Alberto Urzúa Toledo. Director del Centro de Innovaciones Públicas para América Latina. Abogado, Sociólogo, Magíster en Derecho Penal.
Una agenda institucional que premia fallos para promover la multiplicación de un determinado tipo de consideraciones o fundamentos en favor de un grupo de personas, podría generar distorsiones al debido proceso en el país donde se impulse.
Una forma compatible con el Derecho para desarrollar una “perspectiva” consiste en emplear las herramientas que el mismo Derecho ofrece para la interdicción de la arbitrariedad.
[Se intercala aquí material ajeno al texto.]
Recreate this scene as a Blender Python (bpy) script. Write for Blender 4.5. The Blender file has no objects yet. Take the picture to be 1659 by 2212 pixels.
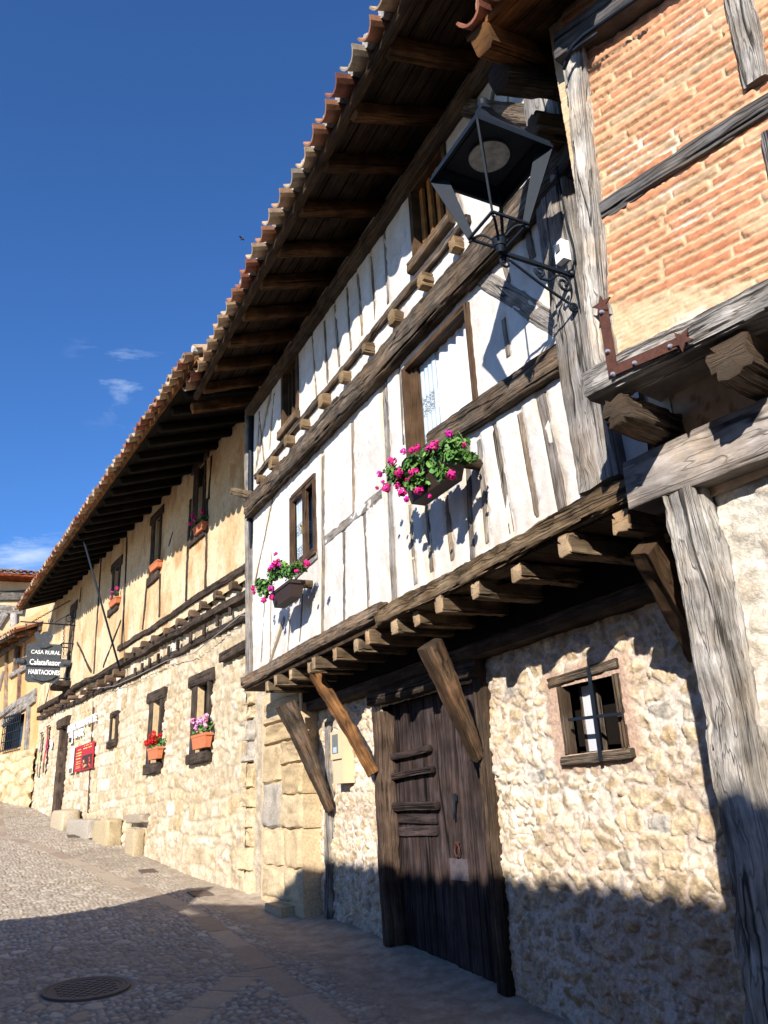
import bpy, math, random
import numpy as np
from mathutils import Vector, Matrix

# ------------------------------------------------------------ camera, sky, sun, exposure
sc = bpy.context.scene
COL = sc.collection
FPX, CX, CY = 1700.0, 829.5, 1106.0            # focal length and centre, in units of a 1659 x 2212 picture
_H = np.array([-70 - CX, -(1780 - CY), -FPX])
_V = np.array([600 - CX, 0, -FPX]); _V[1] = -(_V[0]*_H[0] + _V[2]*_H[2]) / _H[1]
_X = -_H/np.linalg.norm(_H); _Z = _V/np.linalg.norm(_V); _Y = np.cross(_Z, _X)
RW = np.array([_X, _Y, _Z])                     # camera axes -> world axes
cd = bpy.data.cameras.new('camera'); cam = bpy.data.objects.new('camera', cd); COL.objects.link(cam)
cd.sensor_fit = 'VERTICAL'; cd.sensor_height = 36.0; cd.lens = 36.0*FPX/2212.0
cd.clip_start = 0.05; cd.clip_end = 2000
cam.matrix_world = Matrix([list(RW[i]) + [0] for i in range(3)] + [[0, 0, 0, 1]])
sc.camera = cam

SUN = Vector((1.0, -1.0, 0.66)).normalized()    # towards the sun
elev = math.asin(SUN.z); azim = math.atan2(SUN.x, SUN.y)
w = bpy.data.worlds.new('World'); sc.world = w; w.use_nodes = True
nt = w.node_tree; nt.nodes.clear()
N = nt.nodes.new; L = nt.links.new
out = N('ShaderNodeOutputWorld'); bg = N('ShaderNodeBackground'); sky = N('ShaderNodeTexSky')
sky.sky_type = 'NISHITA'; sky.sun_disc = False; sky.sun_elevation = elev; sky.sun_rotation = azim
sky.altitude = 1000; sky.air_density = 1.0; sky.dust_density = 0.15; sky.ozone_density = 4.0
bg.inputs['Strength'].default_value = 0.075
tc = N('ShaderNodeTexCoord'); mp = N('ShaderNodeMapping'); mp.inputs['Scale'].default_value = (2.2, 2.2, 7.0)
L(tc.outputs['Generated'], mp.inputs['Vector'])
n1 = N('ShaderNodeTexNoise'); n1.inputs['Scale'].default_value = 1.7; n1.inputs['Detail'].default_value = 9; n1.inputs['Roughness'].default_value = 0.62; n1.inputs['Distortion'].default_value = 0.5
L(mp.outputs[0], n1.inputs['Vector'])
cr = N('ShaderNodeValToRGB'); cr.color_ramp.elements[0].position = 0.52; cr.color_ramp.elements[1].position = 0.80
L(n1.outputs['Fac'], cr.inputs['Fac'])
# wisps gather in two soft banks of the sky (directions), low over the far houses
def bank(d, r0, r1):
    nrm = N('ShaderNodeVectorMath'); nrm.operation = 'NORMALIZE'; L(tc.outputs['Generated'], nrm.inputs[0])
    ds = N('ShaderNodeVectorMath'); ds.operation = 'DISTANCE'; L(nrm.outputs[0], ds.inputs[0]); ds.inputs[1].default_value = d
    mr = N('ShaderNodeMapRange'); mr.interpolation_type = 'SMOOTHSTEP'
    mr.inputs['From Min'].default_value = r0; mr.inputs['From Max'].default_value = r1
    mr.inputs['To Min'].default_value = 1; mr.inputs['To Max'].default_value = 0
    L(ds.outputs['Value'], mr.inputs['Value']); return mr.outputs[0]
def wdir(u, v):
    d = RW @ np.array([u - CX, -(v - CY), -FPX]); return tuple(d/np.linalg.norm(d))
b1 = bank(wdir(258, 815), 0.005, 0.075); b2 = bank(wdir(25, 1150), 0.0, 0.085)
b3 = bank(wdir(395, 755), 0.0, 0.04)
mx = N('ShaderNodeMath'); mx.operation = 'MAXIMUM'; L(b1, mx.inputs[0]); L(b2, mx.inputs[1])
mx2 = N('ShaderNodeMath'); mx2.operation = 'MAXIMUM'; L(mx.outputs[0], mx2.inputs[0]); L(b3, mx2.inputs[1])
mm = N('ShaderNodeMath'); mm.operation = 'MULTIPLY'; L(cr.outputs['Color'], mm.inputs[0]); L(mx2.outputs[0], mm.inputs[1])
m3 = N('ShaderNodeMath'); m3.operation = 'MULTIPLY'; m3.use_clamp = True; L(mm.outputs[0], m3.inputs[0]); m3.inputs[1].default_value = 2.4
mixc = N('ShaderNodeMix'); mixc.data_type = 'RGBA'; L(m3.outputs[0], mixc.inputs['Factor'])
tn = N('ShaderNodeMix'); tn.data_type = 'RGBA'; tn.blend_type = 'MULTIPLY'; tn.inputs['Factor'].default_value = 1; L(sky.outputs[0], tn.inputs['A']); tn.inputs['B'].default_value = (.62, 1.0, 1.42, 1)
L(tn.outputs['Result'], mixc.inputs['A']); mixc.inputs['B'].default_value = (4.6, 5.8, 8.0, 1)
L(mixc.outputs['Result'], bg.inputs['Color']); L(bg.outputs[0], out.inputs['Surface'])

sl = bpy.data.lights.new('sun', 'SUN'); sl.energy = 5.0; sl.angle = math.radians(0.53); sl.color = (1.0, 0.945, 0.86)
so = bpy.data.objects.new('sun', sl); COL.objects.link(so)
so.rotation_euler = SUN.to_track_quat('Z', 'Y').to_euler()
sc.view_settings.view_transform = 'Standard'; sc.view_settings.look = 'None'
sc.view_settings.exposure = 0.88; sc.view_settings.gamma = 1.0
sc.cycles.max_bounces = 8; sc.cycles.diffuse_bounces = 3; sc.cycles.transparent_max_bounces = 12
sc.cycles.use_denoising = True

# ------------------------------------------------------------ rays to points on real surfaces
def ray(u, v): return RW @ np.array([u - CX, -(v - CY), -FPX])
def PY(u, v, y): d = ray(u, v); return d*(y/d[1])
def PZ(u, v, z): d = ray(u, v); return d*(z/d[2])
class Pl:
    """a vertical wall plane: origin (x, y), direction angle th; s runs along it, z is height"""
    def __init__(s, x, y, deg):
        s.o = np.array([x, y, 0.0]); a = math.radians(deg)
        s.t = np.array([math.cos(a), math.sin(a), 0]); s.n = np.array([math.sin(a), -math.cos(a), 0]); s.deg = deg   # n: out to the street
    def P(s, a, z, d=0.0): return s.o + s.t*a + s.n*d + np.array([0, 0, z])
    def at(s, u, v, d=0.0):
        r = ray(u, v); o = s.o + s.n*d; k = (s.n @ o)/(s.n @ r); p = r*k
        return float((p - o) @ s.t), float(p[2])
    def pt(s, u, v, d=0.0): a, z = s.at(u, v, d); return s.P(a, z, d)

# ------------------------------------------------------------ noise
def _h(ix, iy, iz, seed):
    with np.errstate(over='ignore'):
        h = (ix.astype(np.int64)*374761393 + iy.astype(np.int64)*668265263 + iz.astype(np.int64)*2147483647*3 + seed*974634777) & 0xffffffff
        h = ((h ^ (h >> 13))*1274126177) & 0xffffffff
        h = ((h ^ (h >> 16))*2246822519) & 0xffffffff
        return ((h ^ (h >> 15)) & 0xffffff)/float(0xffffff)
def vn(x, y, z=None, seed=0):
    x = np.asarray(x, float); y = np.asarray(y, float); z = np.zeros_like(x) if z is None else np.asarray(z, float)
    x0, y0, z0 = np.floor(x), np.floor(y), np.floor(z); fx, fy, fz = x-x0, y-y0, z-z0
    fx = fx*fx*(3-2*fx); fy = fy*fy*(3-2*fy); fz = fz*fz*(3-2*fz); r = 0
    for dx in (0, 1):
        for dy in (0, 1):
            for dz in (0, 1):
                r = r + _h(x0+dx, y0+dy, z0+dz, seed)*(fx if dx else 1-fx)*(fy if dy else 1-fy)*(fz if dz else 1-fz)
    return r*2 - 1
def fbm(x, y, z=None, seed=0, o=4):
    r = 0; a = 0.5; x = np.asarray(x, float); y = np.asarray(y, float); z = np.zeros_like(x) if z is None else z
    for i in range(o):
        r = r + a*vn(x, y, z, seed+i*17); x = x*2.03; y = y*2.03; z = z*2.03; a *= 0.5
    return r
def sst(a, b, x): t = np.clip((x-a)/(b-a), 0, 1); return t*t*(3-2*t)
def voro(x, y, seed, p=2.0, full=False):
    x0, y0 = np.floor(x), np.floor(y); f1 = np.full(x.shape, 9.0); f2 = np.full(x.shape, 9.0); idv = np.zeros(x.shape); z = x0*0; ox = z.copy(); oy = z.copy()
    for dx in (-1, 0, 1):
        for dy in (-1, 0, 1):
            cx = x0+dx; cy = y0+dy
            px = cx + 0.12 + 0.76*_h(cx, cy, z, seed); py = cy + 0.12 + 0.76*_h(cx, cy, z, seed+5)
            ax, ay = px-x, py-y; d = np.hypot(ax, ay) if p == 2 else (np.abs(ax)**p+np.abs(ay)**p)**(1/p); r = _h(cx, cy, z, seed+9)
            c = d < f1
            f2 = np.where(c, f1, np.minimum(f2, d)); idv = np.where(c, r, idv); f1 = np.where(c, d, f1); ox = np.where(c, ax, ox); oy = np.where(c, ay, oy)
    return (f1, f2, idv, ox, oy) if full else (f1, f2, idv)
def courses(x, z, hs, w, seed):
    """rows of blocks: heights hs (cumulative table), width w; returns id 0..1, distance to the block's edge, row"""
    i = np.clip(np.searchsorted(hs, z) - 1, 0, len(hs)-2); lo = hs[i]; hi = hs[i+1]
    zz = z*0; row = i.astype(float); ww = w*(0.75 + 0.5*_h(row, zz, zz, seed+3))
    xx = x/ww + 7.3*_h(row, zz, zz, seed)
    k = np.floor(xx)
    def b(k): return k + 0.62*(_h(k, row, zz, seed+1) - 0.5)
    k = np.where(xx < b(k), k-1, np.where(xx > b(k+1), k+1, k))
    ex = np.minimum(xx - b(k), b(k+1) - xx)*ww
    return _h(k, row, zz, seed+7), np.minimum(ex, np.minimum(z-lo, hi-z)), row, ex
def rows(z0, z1, a, b, seed):
    r = random.Random(seed); v = [z0]
    while v[-1] < z1: v.append(v[-1] + r.uniform(a, b))
    return np.array(v)

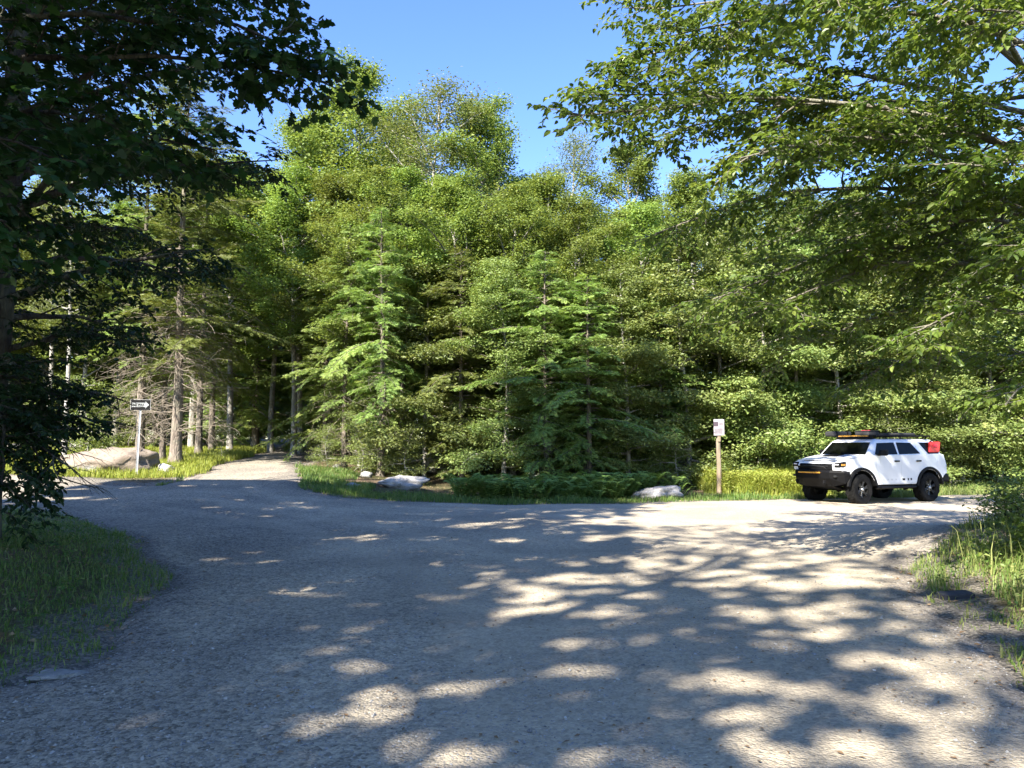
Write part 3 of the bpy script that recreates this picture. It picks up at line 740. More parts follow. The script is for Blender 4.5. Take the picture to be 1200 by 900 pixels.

Por ejemplo, que por la vía recursiva se impugnen sesgos, prejuicios y estereotipos que operaron en contra de una categoría de personas, afectando la valoración de la prueba o la calificación juridíca de los hechos.
Esa es una vía interna que solaza al Derecho, la que a partir de sus propias reglas del juego soluciona válidamente controversias jurídicas, con indiferencia a la adjudicación externa de premios o reconocimientos.
De lo contrario, esa agenda puede devenir en un programa político que genere un incentivo de carrera perverso para quienes en busca de méritos, y también de ascensos, organicen sus trayectorias profesionales como una competencia por visibilizar cómo conocen cuando conocen o por convocar adherentes a partir de cómo fue resuelto un determinado caso.
Distinta ha sido la política judicial generalizada en buena parte del mundo en los últimos 200 años, que sólo promueve la agenda de conocimiento y resolución de causas en la forma “moderna”. Mediante un proceso donde el juez natural, independiente e imparcial, tras un juicio, fundamenta en hechos y en derecho su sentencia, siendo su decisión, valoración y consideraciones susceptibles de ser impugnadas ante un tribunal superior. El que a través de mecanismos establecidos por la ley, como la apelación, la nulidad, la casación o la unificación, deberá resolver con la misma operación que empleó el inferior jerárquico: la distinción entre lo legal y no-legal.